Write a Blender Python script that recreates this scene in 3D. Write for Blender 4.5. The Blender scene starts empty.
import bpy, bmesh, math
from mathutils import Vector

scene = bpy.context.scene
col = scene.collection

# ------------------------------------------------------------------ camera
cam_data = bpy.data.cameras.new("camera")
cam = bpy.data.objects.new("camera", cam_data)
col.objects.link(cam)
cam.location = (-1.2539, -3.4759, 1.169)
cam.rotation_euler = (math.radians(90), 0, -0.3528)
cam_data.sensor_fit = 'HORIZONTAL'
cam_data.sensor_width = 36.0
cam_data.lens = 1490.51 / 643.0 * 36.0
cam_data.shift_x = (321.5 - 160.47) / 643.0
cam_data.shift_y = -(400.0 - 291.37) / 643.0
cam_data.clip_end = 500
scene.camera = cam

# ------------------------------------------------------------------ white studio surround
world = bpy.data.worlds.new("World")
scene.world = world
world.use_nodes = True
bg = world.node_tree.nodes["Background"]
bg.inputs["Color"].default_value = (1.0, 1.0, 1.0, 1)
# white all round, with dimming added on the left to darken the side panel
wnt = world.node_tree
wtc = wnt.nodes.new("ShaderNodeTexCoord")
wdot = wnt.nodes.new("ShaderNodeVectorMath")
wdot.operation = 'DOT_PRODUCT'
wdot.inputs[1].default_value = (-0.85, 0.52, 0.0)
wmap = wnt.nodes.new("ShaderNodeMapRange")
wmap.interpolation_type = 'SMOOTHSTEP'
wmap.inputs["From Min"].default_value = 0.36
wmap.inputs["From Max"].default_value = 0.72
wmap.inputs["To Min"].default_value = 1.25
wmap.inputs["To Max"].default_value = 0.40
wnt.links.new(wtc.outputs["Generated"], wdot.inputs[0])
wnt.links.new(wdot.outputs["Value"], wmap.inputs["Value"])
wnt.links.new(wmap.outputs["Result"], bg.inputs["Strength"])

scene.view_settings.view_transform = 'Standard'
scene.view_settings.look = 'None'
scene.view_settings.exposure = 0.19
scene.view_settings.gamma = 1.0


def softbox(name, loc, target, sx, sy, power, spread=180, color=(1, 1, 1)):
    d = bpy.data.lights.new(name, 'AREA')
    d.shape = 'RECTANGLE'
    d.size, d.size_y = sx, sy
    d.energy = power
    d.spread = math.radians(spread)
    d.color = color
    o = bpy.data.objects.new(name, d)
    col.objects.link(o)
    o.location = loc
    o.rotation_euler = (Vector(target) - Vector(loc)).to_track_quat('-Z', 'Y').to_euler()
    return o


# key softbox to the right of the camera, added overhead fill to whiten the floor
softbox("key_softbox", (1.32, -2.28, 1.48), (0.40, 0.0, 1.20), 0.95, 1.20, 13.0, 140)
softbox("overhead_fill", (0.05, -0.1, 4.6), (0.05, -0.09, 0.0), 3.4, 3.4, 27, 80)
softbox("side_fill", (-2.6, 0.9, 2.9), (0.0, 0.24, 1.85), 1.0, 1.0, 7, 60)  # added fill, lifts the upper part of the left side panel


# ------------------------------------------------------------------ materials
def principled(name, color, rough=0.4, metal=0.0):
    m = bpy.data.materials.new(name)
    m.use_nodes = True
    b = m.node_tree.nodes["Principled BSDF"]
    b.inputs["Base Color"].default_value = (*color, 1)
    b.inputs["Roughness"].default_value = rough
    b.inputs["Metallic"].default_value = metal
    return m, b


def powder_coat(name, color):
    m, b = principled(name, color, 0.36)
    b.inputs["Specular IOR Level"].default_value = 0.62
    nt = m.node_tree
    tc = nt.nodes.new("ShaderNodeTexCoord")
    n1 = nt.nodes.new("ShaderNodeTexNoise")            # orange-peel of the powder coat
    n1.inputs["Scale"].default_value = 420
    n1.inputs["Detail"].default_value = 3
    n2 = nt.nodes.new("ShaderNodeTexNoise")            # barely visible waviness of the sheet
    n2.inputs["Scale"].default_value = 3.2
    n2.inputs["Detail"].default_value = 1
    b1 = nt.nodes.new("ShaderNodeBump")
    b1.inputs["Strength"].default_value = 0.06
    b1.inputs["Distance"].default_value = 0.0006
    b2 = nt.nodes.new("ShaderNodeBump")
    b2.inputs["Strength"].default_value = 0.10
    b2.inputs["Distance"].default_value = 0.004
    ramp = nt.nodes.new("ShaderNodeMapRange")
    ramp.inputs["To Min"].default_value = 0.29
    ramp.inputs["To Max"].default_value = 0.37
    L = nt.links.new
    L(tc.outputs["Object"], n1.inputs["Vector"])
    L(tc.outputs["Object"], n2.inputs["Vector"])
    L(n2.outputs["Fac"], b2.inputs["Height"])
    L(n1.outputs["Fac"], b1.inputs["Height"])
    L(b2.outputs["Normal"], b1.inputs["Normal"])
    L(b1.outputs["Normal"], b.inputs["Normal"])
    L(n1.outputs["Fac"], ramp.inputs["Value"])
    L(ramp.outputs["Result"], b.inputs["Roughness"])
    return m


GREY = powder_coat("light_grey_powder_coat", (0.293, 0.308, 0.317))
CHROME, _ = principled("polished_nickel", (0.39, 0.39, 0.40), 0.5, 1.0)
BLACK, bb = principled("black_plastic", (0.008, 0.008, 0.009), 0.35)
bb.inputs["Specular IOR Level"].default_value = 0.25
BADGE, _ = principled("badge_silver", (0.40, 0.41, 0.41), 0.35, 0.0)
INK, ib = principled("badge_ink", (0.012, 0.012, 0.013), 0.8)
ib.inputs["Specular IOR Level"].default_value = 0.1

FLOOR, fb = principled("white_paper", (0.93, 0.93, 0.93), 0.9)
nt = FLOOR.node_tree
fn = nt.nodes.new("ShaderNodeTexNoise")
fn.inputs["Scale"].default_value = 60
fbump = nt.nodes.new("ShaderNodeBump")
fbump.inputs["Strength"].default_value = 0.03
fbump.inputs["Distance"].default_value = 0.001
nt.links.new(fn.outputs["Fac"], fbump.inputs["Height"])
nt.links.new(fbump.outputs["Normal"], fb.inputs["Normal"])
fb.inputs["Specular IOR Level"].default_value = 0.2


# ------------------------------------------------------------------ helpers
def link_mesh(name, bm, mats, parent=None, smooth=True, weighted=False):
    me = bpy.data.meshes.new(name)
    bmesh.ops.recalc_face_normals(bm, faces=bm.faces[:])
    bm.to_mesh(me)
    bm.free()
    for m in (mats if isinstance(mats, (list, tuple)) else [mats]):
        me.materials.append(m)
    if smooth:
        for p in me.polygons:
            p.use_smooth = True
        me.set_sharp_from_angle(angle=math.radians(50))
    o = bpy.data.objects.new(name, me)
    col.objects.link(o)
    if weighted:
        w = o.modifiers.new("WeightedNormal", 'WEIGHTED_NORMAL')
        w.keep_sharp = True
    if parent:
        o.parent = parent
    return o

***

Repeat, exactly and only, the lines from the beginning of the material through the line that contains "col = scene.collection".

Write a Blender Python script that recreates this scene in 3D. Write for Blender 4.5. The Blender scene starts empty.
import bpy, bmesh, math
from mathutils import Vector

scene = bpy.context.scene
col = scene.collection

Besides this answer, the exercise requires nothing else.